Senghor en 1940 0001

Extraits d’un document inédit publiés

par le journal Le Monde du 17 juin 2011

A Poitiers


« (…) Les baraques sont mal construites et nous préservent mal du froid quand le thermomètre est au-dessous de zéro. Les abords des baraques sont pleins d’une boue où l’on enfonce facilement de 30 cm. Il n’y a ni lavabos, ni douches dans le camp. (…) En général, nous sommes assez bien vêtus. A signaler cependant la pénurie persistante de gants et de chaussettes. Beaucoup de tirailleurs en tombent malades (pieds gelés et engelures). La Croix-Rouge nous envoie tout ce qu’il faut, mais on nous donne de préférence les vielles choses. Où passe le reste ?

(…) Solidarité assez étroite entre ceux des différentes colonies : Antillais, Malgaches, Indochinois, Sénégalais. Seuls les Arabes sèment des germes de discorde (les Marocains exceptés). Ils cherchent à s’emparer des meilleures places (secrétariat, cuisine, bonnes corvées, etc.). Pour cela, ils dénigrent les autres, en particulier les intellectuels noirs, qu’ils présentent comme des francophiles et des germanophobes. (…) La propagande allemande était bien organisée à Poitiers. Elle dépendait du bureau de la « Gestapo » à la Kommandantur. Elle eut très peu de prise sur les Sénégalais et les Antillais.

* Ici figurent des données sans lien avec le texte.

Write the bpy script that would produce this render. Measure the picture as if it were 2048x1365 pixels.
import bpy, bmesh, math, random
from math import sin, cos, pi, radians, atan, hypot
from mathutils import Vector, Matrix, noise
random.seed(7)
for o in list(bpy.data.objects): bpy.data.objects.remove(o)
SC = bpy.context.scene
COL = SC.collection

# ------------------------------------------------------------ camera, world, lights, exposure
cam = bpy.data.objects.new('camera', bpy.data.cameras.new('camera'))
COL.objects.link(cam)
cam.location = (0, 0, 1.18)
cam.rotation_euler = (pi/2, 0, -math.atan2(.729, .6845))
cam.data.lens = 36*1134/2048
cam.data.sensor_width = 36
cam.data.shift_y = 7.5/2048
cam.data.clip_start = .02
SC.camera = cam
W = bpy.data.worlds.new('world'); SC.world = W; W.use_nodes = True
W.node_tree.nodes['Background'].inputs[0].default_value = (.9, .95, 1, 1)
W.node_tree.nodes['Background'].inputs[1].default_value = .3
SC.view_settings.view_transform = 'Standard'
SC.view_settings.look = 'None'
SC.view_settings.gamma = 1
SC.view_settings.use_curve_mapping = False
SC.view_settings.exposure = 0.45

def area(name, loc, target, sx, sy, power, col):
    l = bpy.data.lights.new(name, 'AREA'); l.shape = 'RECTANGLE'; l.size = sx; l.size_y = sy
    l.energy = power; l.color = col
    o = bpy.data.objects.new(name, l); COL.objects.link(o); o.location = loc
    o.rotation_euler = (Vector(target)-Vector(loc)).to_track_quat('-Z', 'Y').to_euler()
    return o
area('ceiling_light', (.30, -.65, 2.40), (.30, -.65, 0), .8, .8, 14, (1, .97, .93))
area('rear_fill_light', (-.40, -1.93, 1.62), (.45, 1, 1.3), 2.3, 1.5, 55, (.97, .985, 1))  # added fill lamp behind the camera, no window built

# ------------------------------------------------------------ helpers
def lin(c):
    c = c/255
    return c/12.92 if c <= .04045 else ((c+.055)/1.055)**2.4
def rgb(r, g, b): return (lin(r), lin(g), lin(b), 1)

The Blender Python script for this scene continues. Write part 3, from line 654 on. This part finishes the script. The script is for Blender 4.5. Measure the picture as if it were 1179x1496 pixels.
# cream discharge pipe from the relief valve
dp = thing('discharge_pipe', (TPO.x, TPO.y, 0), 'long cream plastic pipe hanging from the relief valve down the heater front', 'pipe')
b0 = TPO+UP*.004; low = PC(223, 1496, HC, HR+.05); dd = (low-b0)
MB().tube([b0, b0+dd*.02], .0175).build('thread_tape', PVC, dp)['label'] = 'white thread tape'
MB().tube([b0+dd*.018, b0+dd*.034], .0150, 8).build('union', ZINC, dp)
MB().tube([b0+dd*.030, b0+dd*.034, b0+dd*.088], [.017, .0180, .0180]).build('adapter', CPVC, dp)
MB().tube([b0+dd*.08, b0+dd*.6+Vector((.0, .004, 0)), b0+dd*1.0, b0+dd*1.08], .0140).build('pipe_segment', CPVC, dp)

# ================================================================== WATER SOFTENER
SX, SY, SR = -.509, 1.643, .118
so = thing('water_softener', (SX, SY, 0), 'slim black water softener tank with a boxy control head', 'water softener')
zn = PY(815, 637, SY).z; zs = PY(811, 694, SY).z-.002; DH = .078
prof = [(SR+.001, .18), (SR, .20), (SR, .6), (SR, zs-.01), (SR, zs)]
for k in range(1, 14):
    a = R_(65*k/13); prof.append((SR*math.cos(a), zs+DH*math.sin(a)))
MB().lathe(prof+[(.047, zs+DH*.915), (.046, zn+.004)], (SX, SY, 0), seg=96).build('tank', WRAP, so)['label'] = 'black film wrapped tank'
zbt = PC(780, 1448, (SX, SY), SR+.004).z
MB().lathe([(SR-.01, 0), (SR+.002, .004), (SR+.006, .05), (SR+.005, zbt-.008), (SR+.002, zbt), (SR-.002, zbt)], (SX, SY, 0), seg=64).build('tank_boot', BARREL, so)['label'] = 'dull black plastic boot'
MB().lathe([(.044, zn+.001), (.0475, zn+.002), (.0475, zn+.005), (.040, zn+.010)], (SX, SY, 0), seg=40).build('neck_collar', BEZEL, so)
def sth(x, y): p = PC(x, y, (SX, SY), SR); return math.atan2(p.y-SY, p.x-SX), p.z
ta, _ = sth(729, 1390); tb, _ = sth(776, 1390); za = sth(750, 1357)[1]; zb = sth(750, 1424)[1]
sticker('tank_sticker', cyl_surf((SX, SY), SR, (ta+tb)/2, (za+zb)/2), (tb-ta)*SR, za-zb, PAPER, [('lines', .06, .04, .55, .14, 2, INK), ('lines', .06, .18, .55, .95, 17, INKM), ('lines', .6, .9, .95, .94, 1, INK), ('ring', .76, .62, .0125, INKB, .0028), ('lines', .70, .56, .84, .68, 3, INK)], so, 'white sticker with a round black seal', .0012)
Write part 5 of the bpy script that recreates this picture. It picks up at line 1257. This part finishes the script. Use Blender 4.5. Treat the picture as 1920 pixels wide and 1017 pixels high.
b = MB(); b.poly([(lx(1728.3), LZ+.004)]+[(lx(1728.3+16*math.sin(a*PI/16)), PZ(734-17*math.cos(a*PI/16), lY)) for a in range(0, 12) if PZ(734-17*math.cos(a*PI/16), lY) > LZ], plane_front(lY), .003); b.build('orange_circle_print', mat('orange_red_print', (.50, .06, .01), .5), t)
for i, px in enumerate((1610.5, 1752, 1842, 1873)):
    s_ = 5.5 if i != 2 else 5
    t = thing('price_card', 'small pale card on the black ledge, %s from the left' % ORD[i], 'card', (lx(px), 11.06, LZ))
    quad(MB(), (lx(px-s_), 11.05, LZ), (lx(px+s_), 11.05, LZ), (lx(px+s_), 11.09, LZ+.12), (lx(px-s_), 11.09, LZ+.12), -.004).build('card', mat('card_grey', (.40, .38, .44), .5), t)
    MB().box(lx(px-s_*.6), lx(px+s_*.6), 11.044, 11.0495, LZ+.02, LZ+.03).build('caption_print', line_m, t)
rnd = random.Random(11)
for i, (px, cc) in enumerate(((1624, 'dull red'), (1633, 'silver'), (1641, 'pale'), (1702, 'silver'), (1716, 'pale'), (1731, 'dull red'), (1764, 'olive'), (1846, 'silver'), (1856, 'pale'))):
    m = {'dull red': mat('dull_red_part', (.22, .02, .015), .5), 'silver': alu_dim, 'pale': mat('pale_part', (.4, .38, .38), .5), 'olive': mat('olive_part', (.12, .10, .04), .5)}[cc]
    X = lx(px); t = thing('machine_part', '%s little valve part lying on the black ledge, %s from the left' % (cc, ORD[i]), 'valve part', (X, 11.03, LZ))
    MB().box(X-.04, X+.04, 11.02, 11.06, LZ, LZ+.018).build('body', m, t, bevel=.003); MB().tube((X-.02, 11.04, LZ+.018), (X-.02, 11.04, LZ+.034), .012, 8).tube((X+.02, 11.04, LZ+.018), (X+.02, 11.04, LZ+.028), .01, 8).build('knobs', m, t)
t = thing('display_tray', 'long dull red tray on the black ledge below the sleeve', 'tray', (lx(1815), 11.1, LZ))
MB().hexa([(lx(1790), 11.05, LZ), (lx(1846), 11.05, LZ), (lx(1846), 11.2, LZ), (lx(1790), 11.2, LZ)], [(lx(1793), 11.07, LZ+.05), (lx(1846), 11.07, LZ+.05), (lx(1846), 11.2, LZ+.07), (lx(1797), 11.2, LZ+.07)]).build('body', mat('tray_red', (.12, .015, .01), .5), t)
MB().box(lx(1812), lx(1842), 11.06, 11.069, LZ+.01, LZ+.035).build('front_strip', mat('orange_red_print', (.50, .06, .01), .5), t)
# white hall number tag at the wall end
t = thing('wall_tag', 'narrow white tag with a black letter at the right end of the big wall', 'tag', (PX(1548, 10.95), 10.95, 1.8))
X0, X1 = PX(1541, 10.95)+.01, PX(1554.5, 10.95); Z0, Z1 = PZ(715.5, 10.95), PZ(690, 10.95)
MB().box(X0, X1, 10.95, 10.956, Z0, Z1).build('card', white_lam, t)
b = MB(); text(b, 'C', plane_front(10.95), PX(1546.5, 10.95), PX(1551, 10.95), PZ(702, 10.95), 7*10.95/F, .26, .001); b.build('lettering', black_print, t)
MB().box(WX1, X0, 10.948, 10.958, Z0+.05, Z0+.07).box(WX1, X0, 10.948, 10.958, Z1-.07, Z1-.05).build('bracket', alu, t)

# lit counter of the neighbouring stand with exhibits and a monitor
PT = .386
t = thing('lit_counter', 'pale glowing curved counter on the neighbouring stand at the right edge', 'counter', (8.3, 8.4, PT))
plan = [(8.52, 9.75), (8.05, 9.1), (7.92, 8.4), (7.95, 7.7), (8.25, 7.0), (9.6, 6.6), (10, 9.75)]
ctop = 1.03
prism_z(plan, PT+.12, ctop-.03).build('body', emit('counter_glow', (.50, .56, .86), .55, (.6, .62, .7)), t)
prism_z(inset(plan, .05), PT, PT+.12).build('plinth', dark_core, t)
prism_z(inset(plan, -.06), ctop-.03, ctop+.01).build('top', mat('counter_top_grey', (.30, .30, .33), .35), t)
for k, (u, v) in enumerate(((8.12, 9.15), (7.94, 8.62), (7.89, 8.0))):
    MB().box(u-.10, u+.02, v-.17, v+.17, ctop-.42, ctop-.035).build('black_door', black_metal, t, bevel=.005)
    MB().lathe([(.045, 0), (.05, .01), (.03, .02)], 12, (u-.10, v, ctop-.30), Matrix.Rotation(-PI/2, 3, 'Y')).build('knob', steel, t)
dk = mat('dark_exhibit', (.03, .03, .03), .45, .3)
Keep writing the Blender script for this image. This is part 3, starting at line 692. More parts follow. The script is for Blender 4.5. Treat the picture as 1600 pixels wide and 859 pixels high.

D’ailleurs, de bonne heure, elle porta uniquement sur les Arabes : journaux arabes édités par les Allemands, faveurs accordées au culte musulman, aux espions, etc. Les « intellectuels » arabes, je veux dire ceux qui avaient quelque instruction, étaient les meilleurs agents de l’Allemagne. Ils prêchaient leurs compatriotes et dénigraient la France devant les Allemands (chez les Noirs au contraire, chez les Antillais en particulier, les intellectuels furent les plus persistants). Quand on demanda des volontaires pour aller en Russie, il n’y eut que des Arabes à se proposer. (…) Les espions étaient des Arabes – toujours les Marocains exceptés. (…) Ce fut l’occasion de nombreuses frictions entre Arabes et Sénégalais. (…) C’est ainsi qu’un Sénégalais, qui s’était battu avec un sergent arabe et qui refusait de courir sous l’injonction d’un Allemand, fut grièvement blessé d’un coup de pistolet. (…)

A Saint-Médard


[La nourriture] est particulièrement insuffisante et peu variée. Nous avons un pain pour 5, parfois pour 6. En général, nous avons de la soupe matin et soir, mais quelle soupe ! Une poignée de riz dans un liquide plus ou moins coloré et salé.

(…) Dans les Kommandos, (…) les hommes travaillent de 8h30 à 15 heures. Ils ne peuvent manger avant 16 heures. Pour leur permettre d’attendre, on leur a donné 100 gr de pain à midi (…) et il n’est pas question de manger à la table du paysan comme à Poitiers. D’ailleurs les civils leur témoignent en général, dans la Gironde, une parfaite indifférence. Plusieurs civils se sont plaints des restrictions et m’ont dit que les prisonniers n’étaient pas les plus malheureux.

(…) En somme, la France peut faire oublier la défaite et la captivité si elle sait, elle aussi, faire de la propagande auprès des prisonniers libérés. Or le bruit court dans les camps que Vichy pratique une politique « réactionnaire » aux colonies. Partout dans ces mêmes camps, Pétain symbolise la France, et son portrait y est, à ce titre, très vénéré. (…) »


Raffael Scheck, qui a authentifié le texte (dont une copie est conservée aux archives de l’armée de terre à Vincennes), confirme qu’entre 1940 et 1942 tout laissait croire à l’Allemagne qu’elle allait gagner la guerre. Aussi « La propagande allemande pro-islamique était intense envers les Nord-Africains. Il y avait des camps de propagande pour eux en Allemagne (…) et les services allemands s’efforçaient de préparer les prisonniers nord-africains à accepter une présence militaire et politique allemande en Afrique du Nord ». (Le Monde du 17 juin 2011).